— START EXTRACTED RECORDS —
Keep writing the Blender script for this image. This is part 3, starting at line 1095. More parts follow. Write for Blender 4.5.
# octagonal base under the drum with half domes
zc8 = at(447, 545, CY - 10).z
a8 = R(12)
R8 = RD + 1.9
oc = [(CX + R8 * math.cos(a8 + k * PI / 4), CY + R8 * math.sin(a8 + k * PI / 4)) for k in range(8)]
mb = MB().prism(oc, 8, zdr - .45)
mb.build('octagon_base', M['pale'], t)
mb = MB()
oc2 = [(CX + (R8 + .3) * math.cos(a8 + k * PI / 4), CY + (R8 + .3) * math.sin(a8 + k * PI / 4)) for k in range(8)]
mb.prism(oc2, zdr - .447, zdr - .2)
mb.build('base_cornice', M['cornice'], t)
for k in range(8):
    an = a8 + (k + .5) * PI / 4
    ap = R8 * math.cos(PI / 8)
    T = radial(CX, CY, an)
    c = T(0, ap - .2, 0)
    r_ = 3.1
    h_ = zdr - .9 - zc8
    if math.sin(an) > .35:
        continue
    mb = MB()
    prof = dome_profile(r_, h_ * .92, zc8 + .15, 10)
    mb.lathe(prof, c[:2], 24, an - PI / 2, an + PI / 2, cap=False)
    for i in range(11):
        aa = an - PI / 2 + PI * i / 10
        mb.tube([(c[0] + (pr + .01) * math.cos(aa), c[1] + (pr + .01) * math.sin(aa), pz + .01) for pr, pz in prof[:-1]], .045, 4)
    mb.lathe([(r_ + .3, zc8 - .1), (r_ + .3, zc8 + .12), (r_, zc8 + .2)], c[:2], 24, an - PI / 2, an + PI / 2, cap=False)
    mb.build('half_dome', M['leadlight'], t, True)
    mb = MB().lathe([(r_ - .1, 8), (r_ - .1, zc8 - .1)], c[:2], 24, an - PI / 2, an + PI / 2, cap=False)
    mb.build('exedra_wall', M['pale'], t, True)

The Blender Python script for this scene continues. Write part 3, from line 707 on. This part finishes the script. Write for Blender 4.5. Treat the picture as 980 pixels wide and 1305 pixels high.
— END EXTRACTED RECORDS —
[PROBLEM TO WORK ON]
Please reproduce each line exactly as written.

[ANSWER]
Keep writing the Blender script for this image. This is part 3, starting at line 1095. More parts follow. Write for Blender 4.5.
# octagonal base under the drum with half domes
zc8 = at(447, 545, CY - 10).z
a8 = R(12)
R8 = RD + 1.9
oc = [(CX + R8 * math.cos(a8 + k * PI / 4), CY + R8 * math.sin(a8 + k * PI / 4)) for k in range(8)]
mb = MB().prism(oc, 8, zdr - .45)
mb.build('octagon_base', M['pale'], t)
mb = MB()
oc2 = [(CX + (R8 + .3) * math.cos(a8 + k * PI / 4), CY + (R8 + .3) * math.sin(a8 + k * PI / 4)) for k in range(8)]
mb.prism(oc2, zdr - .447, zdr - .2)
mb.build('base_cornice', M['cornice'], t)
for k in range(8):
    an = a8 + (k + .5) * PI / 4
    ap = R8 * math.cos(PI / 8)
    T = radial(CX, CY, an)
    c = T(0, ap - .2, 0)
    r_ = 3.1
    h_ = zdr - .9 - zc8
    if math.sin(an) > .35:
        continue
    mb = MB()
    prof = dome_profile(r_, h_ * .92, zc8 + .15, 10)
    mb.lathe(prof, c[:2], 24, an - PI / 2, an + PI / 2, cap=False)
    for i in range(11):
        aa = an - PI / 2 + PI * i / 10
        mb.tube([(c[0] + (pr + .01) * math.cos(aa), c[1] + (pr + .01) * math.sin(aa), pz + .01) for pr, pz in prof[:-1]], .045, 4)
    mb.lathe([(r_ + .3, zc8 - .1), (r_ + .3, zc8 + .12), (r_, zc8 + .2)], c[:2], 24, an - PI / 2, an + PI / 2, cap=False)
    mb.build('half_dome', M['leadlight'], t, True)
    mb = MB().lathe([(r_ - .1, 8), (r_ - .1, zc8 - .1)], c[:2], 24, an - PI / 2, an + PI / 2, cap=False)
    mb.build('exedra_wall', M['pale'], t, True)

The Blender Python script for this scene continues. Write part 3, from line 707 on. This part finishes the script. Write for Blender 4.5. Treat the picture as 980 pixels wide and 1305 pixels high.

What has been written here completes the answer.